I thought: I will prove Jensen's inequality for that expectation. That way they will realize that it is well-behaved and plausibly has more nice properties, even if I can't claim that it has.
Once it became clarified that the talk would not happen, I worked for some time on applications and called it a paper. It's fun because the paper's path is quite unusual: we prove Jensen's inequality from the Law of Large Numbers; then we prove a Dominated Convergence Theorem from Jensen's inequality; and then we prove a Monotone Convergence Theorem from the Dominated Convergence Theorem.

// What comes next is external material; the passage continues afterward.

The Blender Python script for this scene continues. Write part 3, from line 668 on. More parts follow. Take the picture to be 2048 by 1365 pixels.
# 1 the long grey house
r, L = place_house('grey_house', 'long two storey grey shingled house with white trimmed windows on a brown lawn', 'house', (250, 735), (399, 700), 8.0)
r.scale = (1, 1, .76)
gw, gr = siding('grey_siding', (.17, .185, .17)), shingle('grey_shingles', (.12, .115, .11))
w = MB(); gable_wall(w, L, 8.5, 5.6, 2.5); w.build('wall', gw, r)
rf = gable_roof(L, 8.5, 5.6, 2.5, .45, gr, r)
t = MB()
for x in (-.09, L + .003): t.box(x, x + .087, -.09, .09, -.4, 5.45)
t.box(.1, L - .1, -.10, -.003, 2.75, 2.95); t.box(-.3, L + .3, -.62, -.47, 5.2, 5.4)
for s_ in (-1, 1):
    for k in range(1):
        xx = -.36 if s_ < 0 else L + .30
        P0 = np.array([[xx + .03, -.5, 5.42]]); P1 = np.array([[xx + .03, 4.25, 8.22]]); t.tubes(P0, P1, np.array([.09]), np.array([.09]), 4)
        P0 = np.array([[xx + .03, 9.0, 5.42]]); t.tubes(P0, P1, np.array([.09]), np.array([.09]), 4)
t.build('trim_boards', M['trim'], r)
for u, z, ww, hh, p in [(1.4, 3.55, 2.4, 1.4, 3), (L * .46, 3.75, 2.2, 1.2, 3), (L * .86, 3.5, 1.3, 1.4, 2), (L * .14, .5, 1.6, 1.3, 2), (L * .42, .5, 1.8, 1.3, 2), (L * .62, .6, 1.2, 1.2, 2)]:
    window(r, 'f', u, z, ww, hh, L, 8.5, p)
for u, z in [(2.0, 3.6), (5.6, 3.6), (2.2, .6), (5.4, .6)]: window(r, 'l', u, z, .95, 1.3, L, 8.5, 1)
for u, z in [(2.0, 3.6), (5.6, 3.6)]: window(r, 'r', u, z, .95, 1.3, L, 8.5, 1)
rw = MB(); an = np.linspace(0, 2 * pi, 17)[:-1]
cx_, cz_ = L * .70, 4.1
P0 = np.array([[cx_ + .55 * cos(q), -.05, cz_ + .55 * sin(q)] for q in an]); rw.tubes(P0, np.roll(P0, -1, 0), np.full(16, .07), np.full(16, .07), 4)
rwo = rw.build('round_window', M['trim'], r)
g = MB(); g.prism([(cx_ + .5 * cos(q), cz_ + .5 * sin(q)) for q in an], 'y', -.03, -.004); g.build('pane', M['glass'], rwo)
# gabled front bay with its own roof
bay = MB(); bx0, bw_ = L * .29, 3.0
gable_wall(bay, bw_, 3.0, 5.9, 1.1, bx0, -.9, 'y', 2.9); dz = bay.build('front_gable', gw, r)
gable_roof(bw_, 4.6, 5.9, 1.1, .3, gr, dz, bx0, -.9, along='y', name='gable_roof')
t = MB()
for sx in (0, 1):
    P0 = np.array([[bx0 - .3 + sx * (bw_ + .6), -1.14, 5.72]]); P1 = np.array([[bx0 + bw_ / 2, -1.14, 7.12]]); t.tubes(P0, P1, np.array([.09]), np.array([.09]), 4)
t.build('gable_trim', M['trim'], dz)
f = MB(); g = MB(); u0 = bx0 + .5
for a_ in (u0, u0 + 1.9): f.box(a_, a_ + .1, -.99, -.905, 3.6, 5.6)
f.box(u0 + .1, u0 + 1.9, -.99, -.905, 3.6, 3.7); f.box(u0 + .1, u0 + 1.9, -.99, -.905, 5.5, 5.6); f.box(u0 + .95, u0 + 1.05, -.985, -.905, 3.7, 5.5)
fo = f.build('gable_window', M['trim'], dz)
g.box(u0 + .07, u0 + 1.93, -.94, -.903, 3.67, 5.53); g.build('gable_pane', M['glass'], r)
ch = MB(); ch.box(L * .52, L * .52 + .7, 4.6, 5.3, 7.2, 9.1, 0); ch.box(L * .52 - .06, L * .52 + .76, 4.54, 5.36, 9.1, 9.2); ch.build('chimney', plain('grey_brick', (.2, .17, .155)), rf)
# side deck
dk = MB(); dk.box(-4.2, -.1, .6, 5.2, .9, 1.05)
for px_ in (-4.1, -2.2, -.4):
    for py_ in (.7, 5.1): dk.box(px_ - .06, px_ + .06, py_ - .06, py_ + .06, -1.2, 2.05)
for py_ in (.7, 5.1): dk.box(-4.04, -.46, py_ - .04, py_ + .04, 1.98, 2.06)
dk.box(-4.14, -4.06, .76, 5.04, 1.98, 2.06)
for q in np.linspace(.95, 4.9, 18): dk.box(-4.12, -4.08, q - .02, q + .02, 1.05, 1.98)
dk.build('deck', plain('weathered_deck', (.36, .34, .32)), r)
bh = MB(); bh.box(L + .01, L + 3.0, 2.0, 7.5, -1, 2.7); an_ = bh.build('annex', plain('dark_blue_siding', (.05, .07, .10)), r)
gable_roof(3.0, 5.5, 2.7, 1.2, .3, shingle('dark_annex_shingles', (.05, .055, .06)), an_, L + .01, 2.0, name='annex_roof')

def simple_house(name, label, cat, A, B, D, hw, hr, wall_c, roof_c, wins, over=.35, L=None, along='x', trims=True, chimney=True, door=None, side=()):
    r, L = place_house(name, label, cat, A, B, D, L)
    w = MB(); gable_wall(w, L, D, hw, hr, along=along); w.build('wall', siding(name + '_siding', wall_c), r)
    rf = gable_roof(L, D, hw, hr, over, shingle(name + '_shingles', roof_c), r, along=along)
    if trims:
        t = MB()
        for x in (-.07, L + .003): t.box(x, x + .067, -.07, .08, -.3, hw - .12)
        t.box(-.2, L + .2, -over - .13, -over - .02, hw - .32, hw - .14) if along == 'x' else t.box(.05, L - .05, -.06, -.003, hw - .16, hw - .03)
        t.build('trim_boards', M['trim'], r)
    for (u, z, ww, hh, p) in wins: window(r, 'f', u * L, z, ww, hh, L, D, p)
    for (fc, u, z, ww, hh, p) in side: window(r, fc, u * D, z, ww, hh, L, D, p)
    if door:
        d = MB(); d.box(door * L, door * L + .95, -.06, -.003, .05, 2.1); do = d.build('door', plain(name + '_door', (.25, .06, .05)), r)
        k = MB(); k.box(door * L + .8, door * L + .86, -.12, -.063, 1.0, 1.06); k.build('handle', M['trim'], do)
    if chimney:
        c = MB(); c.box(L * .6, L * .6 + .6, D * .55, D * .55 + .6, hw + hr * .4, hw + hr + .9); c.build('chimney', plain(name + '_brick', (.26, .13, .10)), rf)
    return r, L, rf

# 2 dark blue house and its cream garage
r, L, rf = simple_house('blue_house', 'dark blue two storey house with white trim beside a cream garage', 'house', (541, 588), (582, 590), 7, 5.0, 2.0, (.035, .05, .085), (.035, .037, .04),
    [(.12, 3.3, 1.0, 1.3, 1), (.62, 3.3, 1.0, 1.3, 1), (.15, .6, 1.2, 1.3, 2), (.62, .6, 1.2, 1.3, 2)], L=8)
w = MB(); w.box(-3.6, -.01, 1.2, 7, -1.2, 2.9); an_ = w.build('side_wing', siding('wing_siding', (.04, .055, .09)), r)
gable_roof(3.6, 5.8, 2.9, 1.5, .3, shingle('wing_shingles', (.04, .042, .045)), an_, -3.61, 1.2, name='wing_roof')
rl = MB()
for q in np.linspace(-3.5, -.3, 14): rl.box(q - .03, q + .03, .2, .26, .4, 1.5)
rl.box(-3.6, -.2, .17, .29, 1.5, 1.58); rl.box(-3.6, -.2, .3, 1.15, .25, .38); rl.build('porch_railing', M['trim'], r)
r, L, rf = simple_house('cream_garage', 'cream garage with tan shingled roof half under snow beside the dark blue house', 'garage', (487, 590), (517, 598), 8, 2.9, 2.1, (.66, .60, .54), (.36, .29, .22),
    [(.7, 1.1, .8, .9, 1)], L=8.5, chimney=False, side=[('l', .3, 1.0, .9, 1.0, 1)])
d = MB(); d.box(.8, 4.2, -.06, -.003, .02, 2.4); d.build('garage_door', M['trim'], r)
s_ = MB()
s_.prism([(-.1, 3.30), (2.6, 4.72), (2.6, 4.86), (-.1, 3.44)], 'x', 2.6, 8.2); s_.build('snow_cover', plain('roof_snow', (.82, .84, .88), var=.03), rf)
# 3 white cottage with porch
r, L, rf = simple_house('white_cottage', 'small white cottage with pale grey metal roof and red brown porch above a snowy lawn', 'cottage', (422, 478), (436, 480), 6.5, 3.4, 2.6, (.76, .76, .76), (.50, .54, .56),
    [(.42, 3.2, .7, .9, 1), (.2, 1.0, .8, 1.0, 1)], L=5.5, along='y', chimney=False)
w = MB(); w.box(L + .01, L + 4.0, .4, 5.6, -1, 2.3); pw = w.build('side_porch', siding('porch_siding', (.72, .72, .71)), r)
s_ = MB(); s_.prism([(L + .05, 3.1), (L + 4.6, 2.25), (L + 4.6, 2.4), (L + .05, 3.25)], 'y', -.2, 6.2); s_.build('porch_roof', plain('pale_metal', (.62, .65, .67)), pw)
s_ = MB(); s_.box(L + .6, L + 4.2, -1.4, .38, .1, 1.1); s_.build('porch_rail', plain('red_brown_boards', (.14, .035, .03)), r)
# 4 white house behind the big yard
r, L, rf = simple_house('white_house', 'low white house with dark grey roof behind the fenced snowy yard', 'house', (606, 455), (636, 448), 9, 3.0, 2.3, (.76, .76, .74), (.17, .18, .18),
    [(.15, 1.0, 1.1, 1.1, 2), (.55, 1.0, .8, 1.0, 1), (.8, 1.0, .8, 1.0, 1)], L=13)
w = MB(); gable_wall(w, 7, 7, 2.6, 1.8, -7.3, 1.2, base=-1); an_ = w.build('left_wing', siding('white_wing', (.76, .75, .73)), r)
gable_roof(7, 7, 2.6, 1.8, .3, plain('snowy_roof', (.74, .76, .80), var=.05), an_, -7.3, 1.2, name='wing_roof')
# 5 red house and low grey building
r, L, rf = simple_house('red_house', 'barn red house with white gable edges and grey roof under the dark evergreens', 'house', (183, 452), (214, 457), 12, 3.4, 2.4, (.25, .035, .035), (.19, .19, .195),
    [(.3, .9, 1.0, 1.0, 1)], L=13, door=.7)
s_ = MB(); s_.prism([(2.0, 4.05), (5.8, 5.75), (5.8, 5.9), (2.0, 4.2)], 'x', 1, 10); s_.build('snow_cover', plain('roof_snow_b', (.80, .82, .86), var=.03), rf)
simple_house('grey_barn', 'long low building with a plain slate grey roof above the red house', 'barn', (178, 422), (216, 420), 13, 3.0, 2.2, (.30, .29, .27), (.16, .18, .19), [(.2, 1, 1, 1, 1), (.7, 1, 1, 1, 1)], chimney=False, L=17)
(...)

Abstract: Jensen's inequality is extended to metric spaces endowed with a convex combination operation. Applications include a dominated convergence theorem for both random elements and random sets, a monotone convergence theorem for random sets, and other results on set-valued expectations in metric spaces and on random probability measures. Some of the applications are valid for random sets as well as random elements, extending results known for Banach spaces to more general metric spaces.
Up the line:
·A law of large numbers in a metric space with a convex combination operation (2006, w. Ilya Molchanov). Downloadable from Ilya's website.
Down the line:
Nothing being prepared.
To download, click on the title or here.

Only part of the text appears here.